What is Shnaider doing these days? Now 56, he is still in business, and Canadian ‘rich lists’ always rank him as a billionaire, but he keeps a low profile, although he attracted a flurry of media attention in 2013 when he paid a small fortune to Justin Bieber – then 19 and already a megastar – to perform at the 16th birthday party of his daughter Erica, a passionate Belieber, for which swanky shindig he had hired Toronto’s famously enormous Art Gallery of Ontario.

Anyway, for our final flashback, let me take you back to February 25, 2005, for I was with Shnaider again, this time in Moscow, for the launch on a snow-covered Red Square of the ‘new’ Jordan EJ15 (actually an updated EJ14 from the previous year). Eddie Jordan was there, as was Bernie Ecclestone, and perhaps more surprisingly Renault’s F1 team principal Flavio Briatore. So, too, were the team’s race drivers, Tiago Monteiro and Narain Karthikeyan, as well as its test drivers Robert Doornbos and Roman Rusinov. Shnaider’s smile was slightly less thin than it had been in Shanghai five months before, and he was apparently unconcerned by the extraordinarily aggressive behaviour of the ever-present security guards. Perhaps he was used to that kind of thing, but we western Europeans were not, for any photographers who pointed their lenses at anything other than the F1 car in front of them – the Kremlin, Vladimir Lenin’s Mausoleum, or St Basil’s Cathedral for example – were yelled at and sometimes even manhandled. After a while the team’s comms/PR chief, the excellent Helen Temple, announced: “The federal police are about to arrive, so it’s probably a good idea for us to leave now.” We did as bidden.

2005-Jordan-F1-launch-in-Moscow-Red-Square

Narain Karthikeyan (left) and Tiago Monteiro at Jordan’s 2005 Red Square launch

Yuri Kadobnov/AFP via Getty Images

That evening Shnaider threw a lavish party, held at a big and gaudy Moscow nightclub whose name I forget, on which the city’s A-listers and big businessmen descended en masse. A Ukrainian girl band called Via Gra (yes, really) sang a few numbers. As the Champagne flowed, most of the guests got pretty merry, including Jordan, who abandoned his previously stated vow not to play a significant role in the proceedings and began to give impromptu interviews.

Shnaider, immaculately dressed in an obviously expensive black suit, white shirt, and dark grey tie, merely looked on, sipped water all night, and therefore remained stone-cold sober. I said a few words to him, and he pretended to remember me, but in truth I think he did not. He had been semi-detached in Shanghai in 2004, and he was semi-detached again, here, in Moscow, now, in 2005.
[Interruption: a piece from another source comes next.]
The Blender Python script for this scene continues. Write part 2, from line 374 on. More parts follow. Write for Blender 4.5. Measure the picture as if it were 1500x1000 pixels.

The launch messaging had been all about the Midland Group exploiting the power of F1’s huge marketing reach over the next decades as a lever via which its global expansion could be accelerated. But perhaps Shnaider had always privately known that he was going to sell sooner rather than later. He did just that, very soon in fact, quietly trousering a profit of $47 million. A smart cookie, is Alexander Yevseyevich Shnaider, albeit a singularly inscrutable one.